As if to accentuate her steadfast individuality, McEvoy begins with the immediate confidence of "Look Like Me," in which she brushes aside the empty vagaries of the latest fashion, eschewing airbrushed conformity in favour of her own hard-won contentment and self-assurance. The title track provides further affirmation that McEvoy knows her own mind, putting a former or potential lover well and truly in their place. Harking back to her classical background, chic string arrangements ensure both these songs portray further indelible traits of McEvoy's unique musical personality.
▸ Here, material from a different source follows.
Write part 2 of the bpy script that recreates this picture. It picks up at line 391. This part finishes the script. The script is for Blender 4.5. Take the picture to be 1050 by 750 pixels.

On several occasions, McEvoy casts a keen eye over her homeland, happy to speak of her love for Ireland without shying away from what she perceives as its flaws. The wistful "Just For The Tourists" looks beyond the superficial attractions to a more subtle, hidden beauty and the reality that accompanies it: "they can't see the face that haunts you." The fall from grace of the Celtic Tiger is articulately expressed in "Shibboleth," with a lyric and melody soaked in celtic mysticism, proudly recalling a country basking in the spotlight and contrasting this with the pain as its people fall on hard times. "Deliver Me (From What You Do)" weaves religious tones around a scathing narrative where McEvoy admonishes the Catholic Church, highlighting its hypocrisy: "what would Jesus say to you?" The gregorian chant that provides the song's coda lends a dramatic contrast to the strident beats over which the lyrics are delivered. This is a powerful trio of songs, portraying the feelings of pride, fondness and disgust that emanate from today's Ireland.
For me, McEvoy's calling card has always been her ability to deploy humour and contemporary language in depicting modern day relationships. The legal jargon that dominates "For Avoidance Of Any Doubt" seems to hint at the inevitable denouement of a one-sided relationship, with a droll, tongue-in-cheek demeanour that makes this playful number particularly enjoyable. "Take You Home" has a different focus, musing over the unrelenting temptation of a forbidden love, whilst the subtle disco beats of "The Thought Of You" provide a more sanguine viewpoint of similar yearnings.
Having begun my formative late-teens listening to Eleanor McEvoy's debut album, it remains a pleasure and continued source of reassurance to catch up with her latest heartwarming contemplations and colourful vignettes of day to day life. McEvoy bemoans the loneliness of life on the road on "Away From You," declaring a weariness of playing "music with a melody, no one wants to hear." I can wholeheartedly counsel that the melodies of Eleanor McEvoy provide music that everybody should want to hear, and in which much solace and strength can be abundantly found.